Eco Apps: A Guide to Going Green
On TV, an advertisement asks viewers to take the bus to work. “Help eliminate greenhouse gases,” it says.
Online, a wildlife service blog offers insights and tips on how to preserve local endangered species.
The big blue bin outside the house says, “Recycle.” The flyer in the mail promotes a do-it-yourself composting workshop.
We encounter messages every day that encourage sustainable choices. And most of the time, the communication is going one way — information being relayed by experts that the public is supposed to consume.
NC State doctoral student Eli Typhina says those common forms of environmental communication, while important, cannot solely be responsible for motivating the public into action. They are limited, she said, in their capacity to incite long-term behavioral change.
After spending the past four years researching how to increase public engagement, Typhina believes a better solution may lie in the palms of more and more people’s hands: mobile phones.
Harnessing the power of geospatial technologies and large-scale social networking, Typhina says mobile phone applications not only have the power to encourage users to learn about urban agriculture, for example, but also to take and share photos of city farms, connect with local growers or create their own environmental messages.

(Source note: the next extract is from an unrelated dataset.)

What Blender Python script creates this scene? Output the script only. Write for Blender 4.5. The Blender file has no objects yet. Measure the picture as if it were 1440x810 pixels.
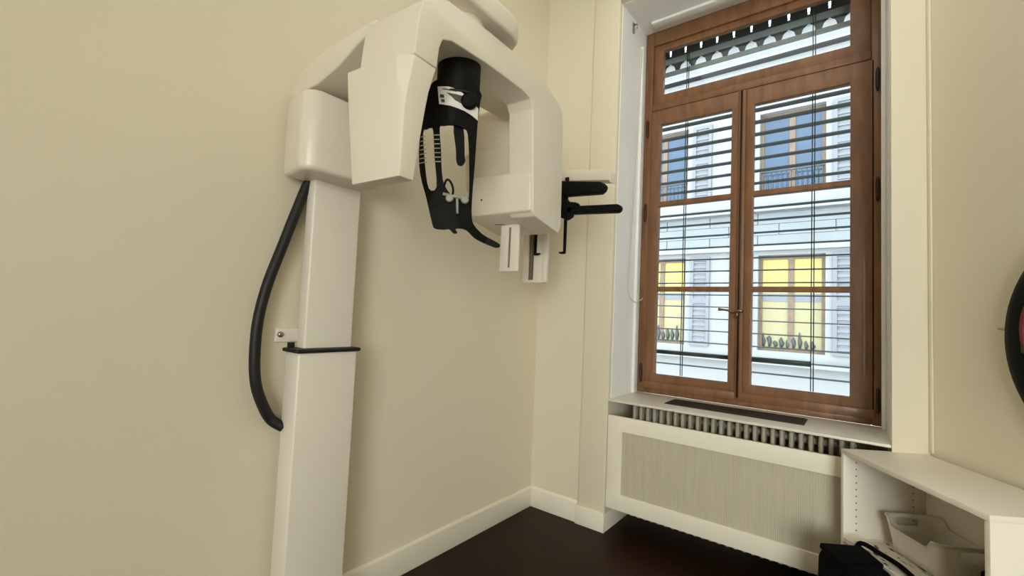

“The strength of a mobile phone is that it prompts people to interact with nature and each other, which leads the public to come up with their own interpretations for what sustainability means,” said Typhina, who is pursuing a Ph.D. in Communication, Rhetoric and Digital Media. “Newspapers, brochures and TV ads create a construction of reality that a person should absorb and believe — ‘This is how nature is being harmed and this is what you should be doing.’
“The mobile phone does that to an extent, but instead of creating reality, it is a guide.”
Typhina published some of her findings in a 2015 paper, “Eco-apps: Design to influence environmentally friendly behavior,” in the International Journal of E-Services and Mobile Applications.
As part of her dissertation, Typhina created a methodology that developers can use to design environmental apps. The process, called the “actor diagramming and tracing method,” aims to transcend the simplicity of many existing eco apps by incorporating all the contributors of an environmental problem into the design phase, not just experts.
The idea is that by approaching the problem through a broader scope, the resulting app will encourage users to engage in a variety of solutions over a longer period of time, rather than simply completing a checklist.
She wrote about the method in a book chapter, “Participatory Techno-Building: Actor Diagramming and Tracing Method,” which will be published late 2017 in the edited book, Expanding the Boundaries of Communication and Public Participation (SUNY Press).
Testing Her Idea
Typhina tested out her idea as part of a study on a proposed sustainable forestry app she hopes to one day develop. The app, in theory, would help family landowners better manage their forests.
For the study, which she catalogs in the book chapter, Typhina and undergraduate research intern Tarang Malaviya sought input from two groups of participants to design two apps. To learn more about Malaviya’s role in the project, click here.
The first app design, which didn’t follow Typhina’s methodology, relied heavily on input from experts with the North Carolina Cooperative Extension Forestry and the American Forest Foundation. At focus group meetings, the experts identified what they considered to be the largest problem facing family forest owners: a general difficulty in documenting land changes and finding useful information.
As a solution, the experts brainstormed an app design that would function like a journal, one allowing users to record their activities in the forest, get advice on sustainable fixes and connect with educational organizations through websites, phone and email.
For the design of the second app, which did follow the methodology, Typhina sought to involve all the players that contribute to sustainable forestry. She interviewed forest professionals, shadowed and interviewed family forest owners and observed wildlife and plants while on the family land.
The participants in the second design identified a more complex, nine-pronged problem. It was summarized by the idea that forestry management is a lifelong commitment, one that requires a network of supporters and careful thought and action.
As a solution, the participants envisioned a social networking app, similar to Facebook. The design would allow users to create profiles and connect with other landowners and organizations to build relationships, glean valuable information and receive support.
Typhina said the second app design offered more resources to understand the complexity of the problem at hand. In turn, the solution was not a simplified checklist that users could cross off and be done with, but an app that encourages users to follow a path to their own informed decisions.
“This method does take more time, but in the long run it will result in people actually changing their behavior,” Typhina said. “Anybody that does design work knows that the more perspective you gain, the clearer the picture becomes.”
To say empirically that one app design is better than the other, Typhina hopes to secure funding to develop both app prototypes from the study. She could then test them on users across the state. Her ultimate goal is to figure out which design is best and create a national app for family forest owners.